Example: the recently launched world’s first 6th generation fighter prototypes – not only one but two, simultaneously; the world’s first drone-carrier; the first hypersonic stealth unmanned airplanes for strike and reconnaissance; the first stealth unmanned warship; and the most powerful long-range air defence systems.
China is advancing at breakneck speed in directed energy weapons, military 5G, atomic timing, and space warfare systems.
As highlighted here, “China’s nuclear fusion device Experimental Advanced Superconducting Tokamak (EAST), Physics World wrote, ‘produced a steady-state high-confinement plasma for 1,066 seconds, breaking EAST’s previous 2023 record of 403 seconds’. This last development is an advance for the potential of a fusion power plant, a promise of almost limitless clean energy without significant radioactive waste.”
China trades mostly with the Global South: more than 50% of total. Trade with the U.S. is less than 3% of its GDP – as of last year.
This is a about China’s Digital Silk Road progress across Eurasia Economic Union (EAEU) member states.
Here we see how China is shaping the EAEU geostrategically, positioning itself at the heart of high-tech and innovation in Eurasia, promoting advanced tech cooperation with Russia, Belarus, Kazakhstan and Kyrgyzstan. China’s tech companies all but conquered the EAEU high technology markets.
The mantra uniting all of the above is of course detailed planning. That includes for instance the “East data, West computing” drive, which aims to transfer data-intensive computing to western China to reduce energy strain in the east.
The absolute key battleground in the tech war ahead will of course be the Global South. China is relentlessly leveraging its notorious manufacturing dominance and massive financial backing to offer an alternative ecosystem in semiconductors and AI.
In sharp contrast, the Americans under Trump 2.0 predictably will coerce their allies/vassals to reinforce their own tech ecosystem. Total divergence in supply chains and tech standards is all but inevitable.
This July 2024 interview with Liang Wenfeng, originally published in China by An Yong, remains essential to understand what’s behind the Chinese drive to totally redefine the rules of tech innovation.

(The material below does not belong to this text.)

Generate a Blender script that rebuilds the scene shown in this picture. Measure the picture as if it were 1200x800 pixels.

Liang Wenfeng is adamant: “We’re done following. It’s time to lead.” He sees competition in crystal clear terms: “I focus on whether something can elevate social efficiency (italics mine) and whether we can increase our strength in the value chain (…) It’s an honor (italics mine) to give back.”

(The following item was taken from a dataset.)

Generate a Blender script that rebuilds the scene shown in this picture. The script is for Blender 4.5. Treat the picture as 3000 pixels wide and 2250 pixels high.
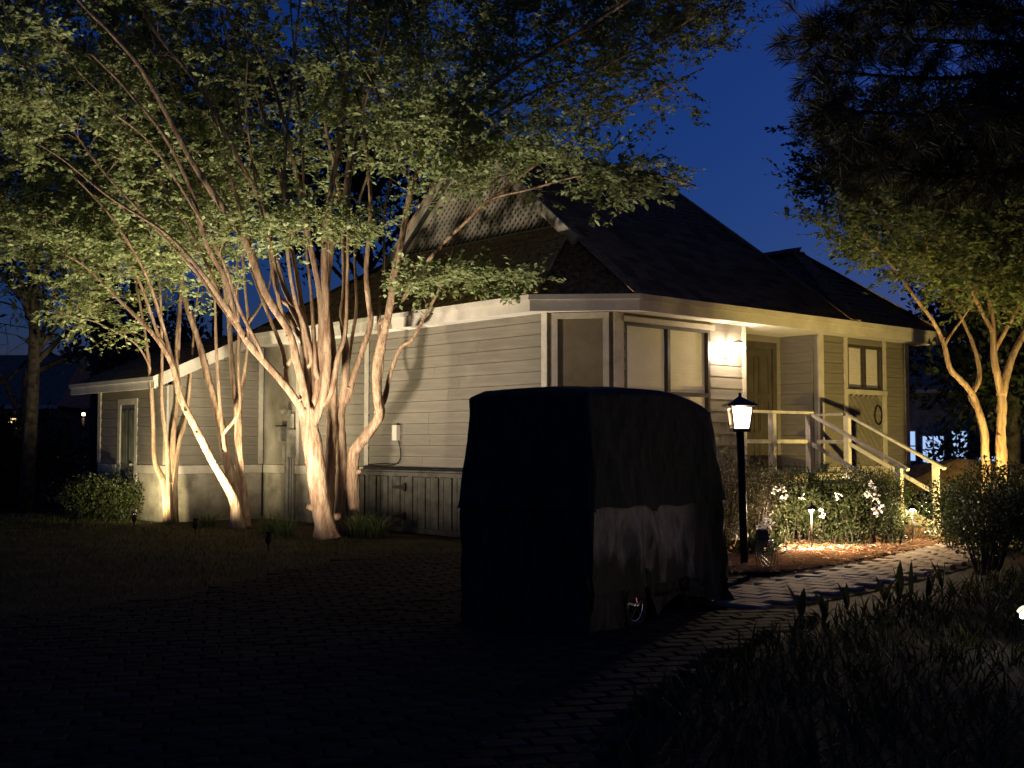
import bpy, bmesh, math, random
import numpy as np
from mathutils import Vector, Matrix
for o in list(bpy.data.objects): bpy.data.objects.remove(o)
SC = bpy.context.scene
COL = SC.collection
R = math.radians
random.seed(7); RNG = np.random.default_rng(7)

# ------------------------------------------------------------------ camera
CH = 1.35; FPX = 3400.0; PITCH = R(3.0)
cam = bpy.data.cameras.new('camera'); camo = bpy.data.objects.new('camera', cam); COL.objects.link(camo)
cam.sensor_width = 36; cam.lens = 36*FPX/3000; cam.clip_end = 1000; cam.clip_start = .05
camo.location = (0, 0, CH); camo.rotation_euler = (R(90)+PITCH, 0, 0)
SC.camera = camo

# ------------------------------------------------------------------ dusk sky
w = bpy.data.worlds.new('World'); SC.world = w; w.use_nodes = True
nt = w.node_tree; bg = nt.nodes['Background']
sky = nt.nodes.new('ShaderNodeTexSky'); sky.sky_type = 'NISHITA'; sky.sun_disc = False
sky.sun_elevation = R(1.5); sky.sun_rotation = R(60); sky.ozone_density = 6.0
tint = nt.nodes.new('ShaderNodeMix'); tint.data_type = 'RGBA'; tint.blend_type = 'MULTIPLY'; tint.inputs[0].default_value = 1
tint.inputs[7].default_value = (1.8, .85, 1.17, 1)
nt.links.new(sky.outputs[0], tint.inputs[6]); nt.links.new(tint.outputs[2], bg.inputs[0])
bg.inputs[1].default_value = 0.15
# the last of the afterglow: a very weak, very soft sun
sun = bpy.data.lights.new('sun', 'SUN'); sun.energy = 0.006; sun.angle = R(40); sun.color = (.75, .85, 1)
suno = bpy.data.objects.new('sun', sun); COL.objects.link(suno); suno.rotation_euler = (R(84), 0, R(120))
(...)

As Chinese scholar Quan Le has noted, Liang Wenfeng’s
“intention of enhancing personal and collective creativity, thus directly benefitting the society, is not at all on the same epistemological level” of a “mindless consumerism society”. It’s about the common good, not about a Wall Street killing.
All’s set for a do-or-die U.S.-China tech duel ahead. No one really knows what a bombast-driven Trump 2.0 administration will come up with. There will always be an undercurrent of economic pragmatism, but that will be constantly offset by an ideological and strategic Iron Wall dividing both parties.
Meanwhile, China will keep betting on a stream of young innovators and entrepreneurs in business tech to somewhat bridge the divide. The Empire of Chaos will not take the competition lightly. The Middle Kingdom is unfazed – and ready to rock’n roll.